South Carolina's Help My House On-Bill Financing Program

When people save energy, nearly everyone benefits. Reducing energy usage is the best way to avoid pricey rate increases to pay for new power plants, and a recent study by the financial advisory firm Lazard confirmed that no generating technology can rival the cost-effectiveness of energy efficiency as a system resource. In addition to keeping rates low, energy efficiency creates a lot of local jobs. A report published by Southface, a Georgia-based building services organization, indicates that the energy efficiency and building sciences sector employed more than 4,100 Georgians full-time in 2013 and generated $1.3 billion in revenue in 2012. On top of that, the money people save on their utility bills is often reinvested in the local economy, fueling further job growth.

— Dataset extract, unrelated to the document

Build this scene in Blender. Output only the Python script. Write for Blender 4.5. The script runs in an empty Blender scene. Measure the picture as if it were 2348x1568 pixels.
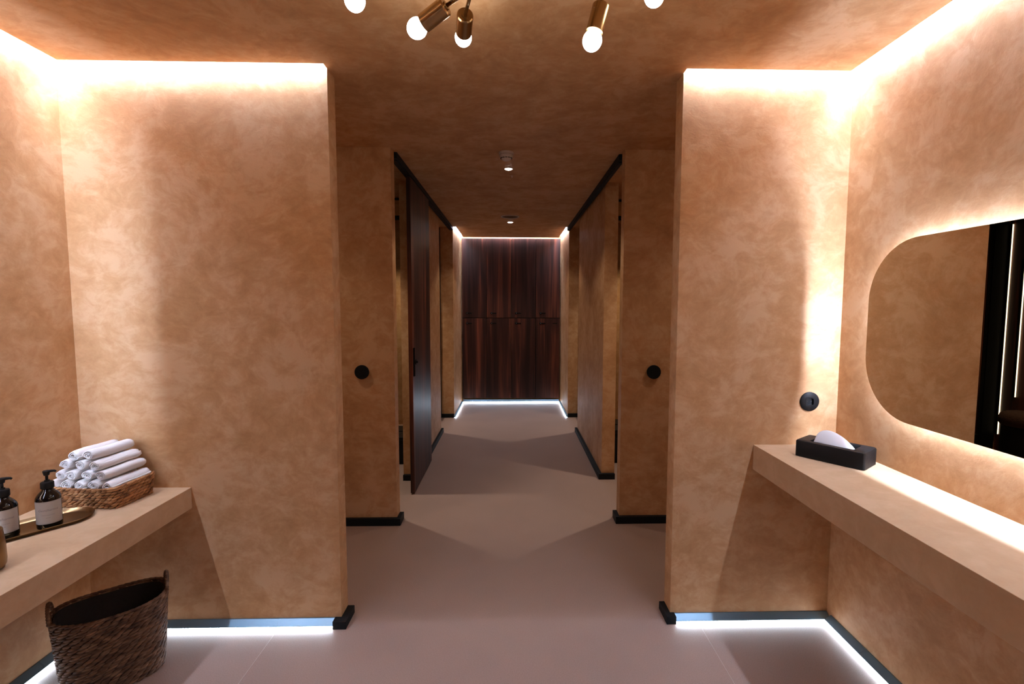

Energy efficiency not only yields economic benefits but also reduces our carbon footprint in the most cost-effective way possible. Thanks to the role of energy efficiency, the U.S. Environmental Protection Agency (EPA) estimates that its draft Clean Power Plan for reducing carbon emissions will save Americans about 8% on their residential electric bills compared to what they would pay without the plan. The savings don’t stop there. EPA also projects that every dollar invested through the Clean Power Plan will yield up to $7 in health benefits by reducing soot and smog.

As we noted previously on our blog, the Koch brothers-sponsored organization Americans for Prosperity recently released an ad taking aim at SACE and claiming we want to “outlaw cheap energy.” That couldn’t be farther from the truth, but the truth rarely gets in the way of a sensational attack ad.

In today’s world of heavily money-influenced politics and media, it’s more essential than ever to research the sources of any information you find.

Despite the efforts of right-wing think tanks, energy efficiency is here to stay. If you have not taken advantage of energy efficiency opportunities available in your area, I highly encourage you to visit your utility’s website (a partial list of SE utilities here) for details on how to take charge of your utility bill.